6. However, this doesn’t heat all of the fuel to the requisite high temperature. The fuel is arranged in concentric layers, and the heat and pressure cause the 20 µg of deueterium-tritium mix in the central portion to fuse first. This sharply increases the temperature and launches a thermonuclear “burn wave” into the rest of the fuel, which triggers additional reactions. The wisdom for this technique arises from the fact that fusing two hydrogen-2 nuclei requires a temperature corresponding to 5-10 keV of energy (a few million kelvin) whereas the yield is 17,600 keV. So supplying the energy for just one fusion reaction could yield enough energy for hundreds more. Its downside in the inertial confinement contest is that a not-insignificant fraction the energy needs to be diverted to compressing the nuclei instead of heating them, which reduces the gain.

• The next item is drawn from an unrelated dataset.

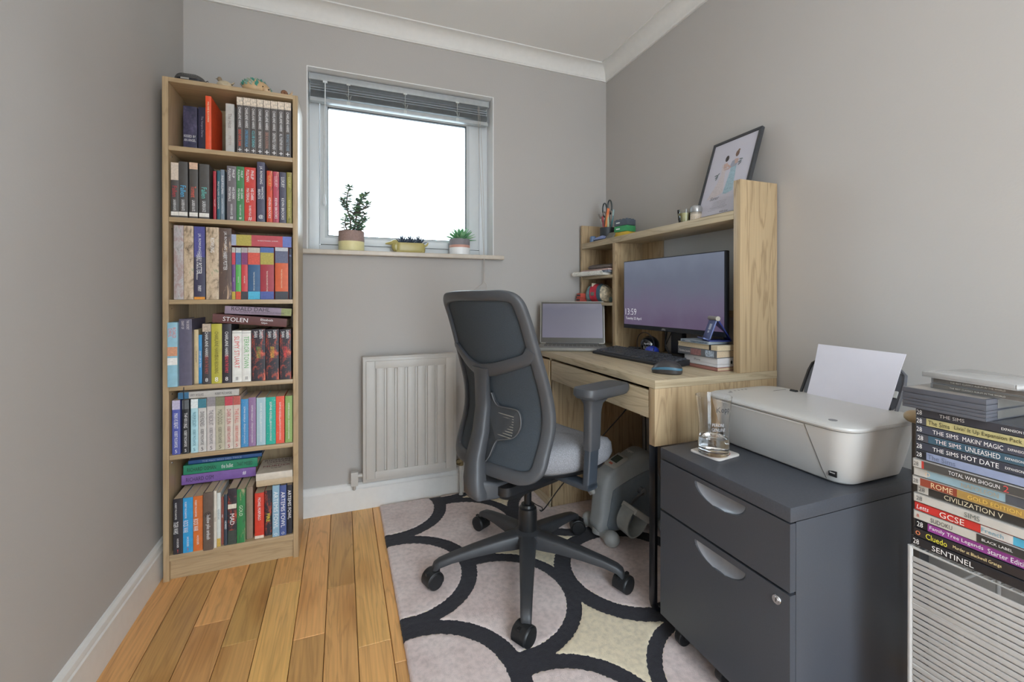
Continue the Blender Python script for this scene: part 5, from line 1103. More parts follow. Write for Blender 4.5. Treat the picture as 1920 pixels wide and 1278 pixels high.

7. As the NIF announcement turns the world’s attention to the prospect of nuclear fusion, ITER’s prospects are also under scrutiny. According to [Shishir Deshpande of IPR Gandhinagar], who is also former project director of ITER-India, the facility is 75% complete and “key components under manufacturing” will arrive in the “next three to five years”. It has already overrun several cost estimates and deadlines (India is one of its funding countries) – but [according to another scientist’s] estimate, it has “great progress” and will “deliver”. Extending the “current experiments” – referring to the NIF’s tests – “is not a direct path to a power station, unlike ITER, which is far more advanced in being an integrated power station. Many engineering issues which ITER is built to address are not even topics yet for laser fusion, such as survival of key components under high-intensity radiation environments.”